The case now before the Court of First Instance between Sunresorts Ltd. N.V. and the Government of Sint Maarten goes to the very core of what it means to live on an island surrounded by sea. At stake is not just a stretch of sand at Mullet Bay, but a fundamental question: can any private entity claim ownership over our beaches?
Sunresorts argues that as owner of adjacent lands, its property extends all the way to the coastline. Based on that claim, the company is asking the Court to declare that government has acted unlawfully by issuing permits and allowing third parties—local entrepreneurs—to operate on what it considers its land. If successful, this could mean restricted access, financial penalties for government, and a dangerous precedent for other coastal areas.
The Government, through VROMI Minister Patrice Gumbs, has taken the opposite stance: that beaches belong to the public domain and, by extension, to the people of Sint Maarten. This position is rooted in long-standing legal principles, where coastal areas are presumed public unless proven otherwise. In simple terms: our beaches are not for sale.
But here is where the situation becomes more complex—and more uncomfortable.
As one observer correctly pointed out, this issue may not only be about legal ownership, but about shifting coastlines. Through the natural effects of “eb en vloed”—high and low tides—the sea gradually erodes inland, potentially moving the boundary between public beach and private property over time. If cadastral boundaries (“meetbrieven”) were drawn decades ago, they may today extend much closer to, or even into, what we consider the beach.
In other words, what we assume is public space may, on paper, already fall within private boundaries.
We have seen this before. Great Bay beach in Philipsburg did not remain what it is today by accident. It was preserved and extended through deliberate land reclamation and development. Without that intervention, much of that beach might have been lost—legally and physically.
So yes, the Court’s ruling on June 9 will be important. It may clarify ownership, set precedent, and define the limits of government authority.
But let’s not fool ourselves.
This is not a problem the Court should have to solve. This is a problem Parliament should have already addressed.
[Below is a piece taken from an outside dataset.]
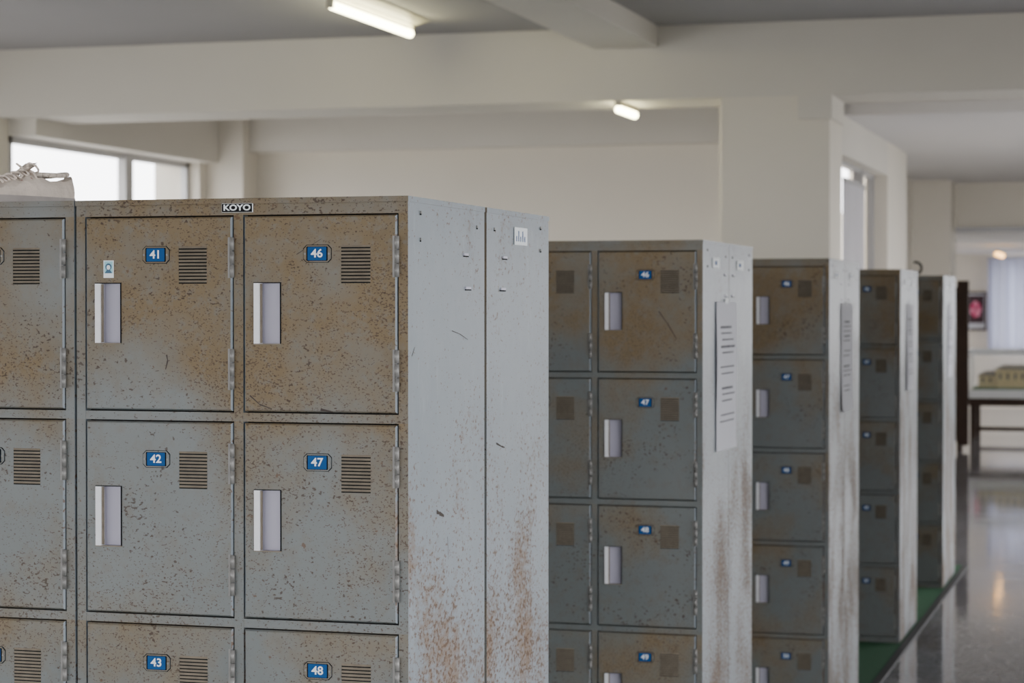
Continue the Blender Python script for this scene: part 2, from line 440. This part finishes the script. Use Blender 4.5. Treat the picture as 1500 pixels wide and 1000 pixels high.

Because at the heart of this debate lies a simple principle:
A public beach means public access—at all times.
Not sometimes.
Not depending on who owns the land behind it.
Not subject to private negotiations.
If that principle is not clearly and explicitly anchored in our laws and ordinances, then we have failed to protect one of our most valuable national assets.
And that raises the real question:
What are our Members of Parliament waiting for?
Instead of reacting case by case, lawsuit by lawsuit, they should be legislating proactively. Clear laws must define:
- Where private property ends
- Where public beach begins
- And most importantly: that access to that beach can never be denied
Because if we leave it to the courts alone, we are not governing—we are reacting.
And reaction always comes too late.
The people of Sint Maarten are watching this case closely, and rightly so. Emotions are high because this is not just about sand and shoreline. It is about heritage, identity, and the simple right to enjoy the island we call home.
The Court will decide on Mullet Bay.
But Parliament must decide on the future.
Because if we do not protect our beaches in law today, we may very well lose them tomorrow.